Corriere della Sera, 10 giugno 2019
Una vita da Pozzecco
Da giocatore è stato il Gianburrasca del nostro basket: irrequieto, esplosivo (lo chiamavano la Mosca Atomica e qualcosa di vero c’era), a volte irriverente e indisciplinato. E pure, si narra, animale notturno. Ma sempre e comunque personaggio, uno dei pochi «veri» in circolazione. Amato (molto) e odiato (solo da alcuni: ma si sa, non si può andare bene a tutti). Ora che fa il coach e che ha portato Sassari prima a vincere la Fiba Europe Cup e poi a conquistare la finale scudetto, con una serie di 22 successi in totale sui due fronti, Gianmarco Pozzecco ti spiazza con una frase che ricorda le serpentine con cui ubriacava gli avversari: «Oggi mi gratifica allenare e basta. Ci credete che vado a letto alle 10 di sera?».
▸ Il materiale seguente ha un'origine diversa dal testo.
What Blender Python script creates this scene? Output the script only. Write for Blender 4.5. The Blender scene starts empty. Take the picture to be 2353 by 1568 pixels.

Per raccontare la «vita da Poz», e soprattutto per capirla, bisogna però fare un salto a Formentera ed entrare nella sua bellissima villa a centro isola (e se ci capitate fisicamente, vi ospiterà e vi dimostrerà che è un drago tra i fornelli tanto quanto lo era con la palla in mano). Può essere che un giorno se ne vada da lì – «La mia fidanzata, presto moglie, pensa a Palma di Maiorca; invece io sarei più intrigato da Minorca» —, ma il trasferimento non è in agenda a breve e il «buen retiro» continua a essere in un luogo da movida pura che Pozzecco, al contrario, ha imparato a interpretare in altro modo.
«Io vivo principalmente la Formentera invernale, quando le anime diventano poche. Faccio vita da pensionato: film, chiacchiere, qualche amico, la cucina». Ci sta prendendo in giro? Assolutamente no, garantito. Anche perché questo modus vivendi rispecchia un nuovo corso, umano e personale. «Da giocatore facevo casino, mi dipingevo i capelli di rosso, esageravo, tiravo la giacca agli allenatori (ndr: Carlo Recalcati, che oggi definisce «il mio apripista»). Mi ritagliavo sempre uno spazio mediatico, ero un personaggio particolare. Ero sotto i riflettori, era una sfida; ma ci mettevo sempre la faccia ed ero consapevole che per reggere occorreva il supporto dei risultati».
La sfida più bella
La sua Dinamo Sassari da stasera è in finale scudetto (a sorpresa) contro la Reyer Venezia
Ma c’è un’età per tutto: «Non ho più bisogno di una posizione “sociale” per stare bene. La necessità di essere conosciuto e riconosciuto non è più fondamentale: ecco allora la Formentera dell’inverno, dove il mio passato conta di meno e non è conosciuto dai più». Però c’è una nuova «botta di vita» da gestire, grazie alla galoppata con Sassari, che, tra l’altro, riabilita il Pozzecco allenatore visto a Varese e a Bologna («Sono le due piazze del cuore, per me: i risultati non sono venuti per eccessiva passione»).
La risposta è geniale:«Do il 99 per cento del merito ai giocatori – e vi giuro che lo penso – tenendomi l’1 per cento». La disponibilità verso i fan, i selfie, adesso l’invito di un tifoso a casa sua in una sorta di concorso organizzato con la Fondazione Cannavò? Non un caso, ma la norma: «Sono sempre stato così, generoso di natura. Certe cose, poi, ora fanno parte del mio lavoro». Invece l’uomo e l’allenatore sono cambiati parecchio e non tanto per quella barba che il suo staff pretende non tagli più, se serve a vincere. «Continuo a essere molto emotivo, mi commuovo anche cinque volte al giorno pensando alla squadra. Ma non lo dico ai ragazzi, cerco un’emotività positiva: racconto loro aneddoti che potrei raccontare a chiunque. E vi dico già che il momento peggiore non sarà se perderemo, ma quando ci saluteremo a fine stagione». La semplicità in panchina, con una riflessione: «Alleno nello stesso modo in cui avrei voluto essere allenato».